Novembro 2001
Um simples peregrino em viagem espiritual - "um eu neste corpo tibetano", como se designou a si próprio a certa altura, com uma risada bem disposta. Foi assim que o Dalai-Lama se apresentou ontem a uma Aula Magna cheia, a deitar por fora (literalmente), e maravilhada, para a conferência pública "A mente e a ciência", organizada pelo Centro de Filosofia da Universidade de Lisboa, no derradeiro dia da sua visita a Portugal. Antes de entrar no tema, e afinal para o introduzir, o líder tibetano aludiu aos actos terroristas de 11 de Setembro, para mostrar como "o conhecimento, a inteligência e a tecnologia, associados a emoções negativas, podem ter consequências tão trágicas". Expressando-se em inglês, o Dalai-Lama estabeleceu a diferença entre o que a ciência sabe sobre coisas tão longínquas como o espaço, o universo ou os planetas, e o que não sabe, afinal, sobre algo que nos é tão próximo: o cérebro. E a mente. "Será que a mente é uma entidade separada do cérebro?", questionou-se.
Acabaria por responder durante a conferência com a própria explicação budista sobre a mente. "Não há outra forma de o fazer para um budista", disse, explicando que passaria a falar tibetano a partir daí.
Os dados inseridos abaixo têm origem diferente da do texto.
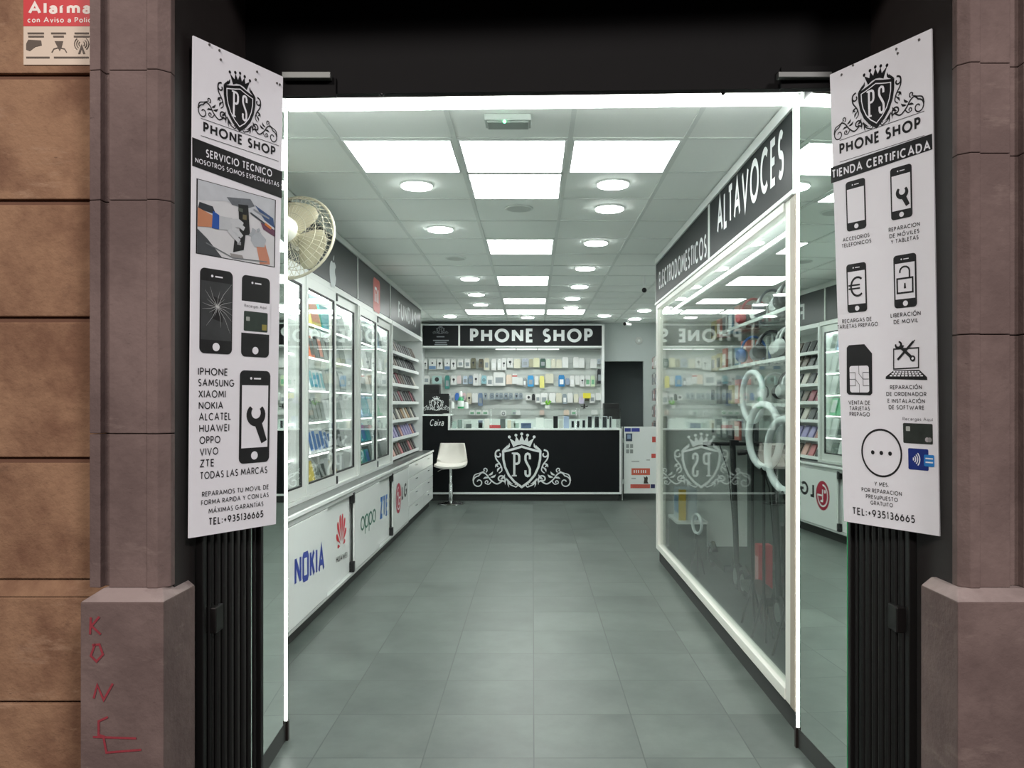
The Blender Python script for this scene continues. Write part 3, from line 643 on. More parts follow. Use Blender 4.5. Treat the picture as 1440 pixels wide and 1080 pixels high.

Assim fez.
Fazendo um sobrevôo sobre a forma como a sabedoria budista considera a consciência e os seus diferentes níveis - algo que está intimamente ligado às emoções e ao equilíbrio entre as emoções positivas e negativas - o líder espiritual tibetano considerou que as emoções são justamente uma forma de aceder à mente. Como? Investigando as origens dos sentimentos negativos e cultivando a bondade e a compaixão. "Um coração bondoso não se compra no supermercado", disse, arrancando uma gargalhada à audiência.
Na sabedoria budista, a natureza da mente, que nenhum obstáculo pode obstruir e que é portanto contínua como o espaço, é "experiencial, luminosa e não física". Ou seja, existe num determinado nível ligada ao corpo e ao cérebro, mas existe também para além deles. Na sua língua materna e com uma seriedade particular, explicou que "o nível de consciência mais subtil acontece logo após a morte", rematando que "há quem se refira ao budismo como uma ciência da mente".
No fim, falando de novo em inglês, e voltando à sua maneira particular de pontuar as frases com pequenas gargalhadas, teve ainda tempo para aconselhar: "Se encontraram algo de útil no que ouviram, façam uso disso. Se não, vão para casa, fiquem mais quentinhos e esqueçam o que eu disse". A julgar pelo ambiente no final, o encontro com o Dalai-Lama não será facilmente esquecido pelos milhares de pessoas que estiveram na Aula Magna para o ver e ouvir.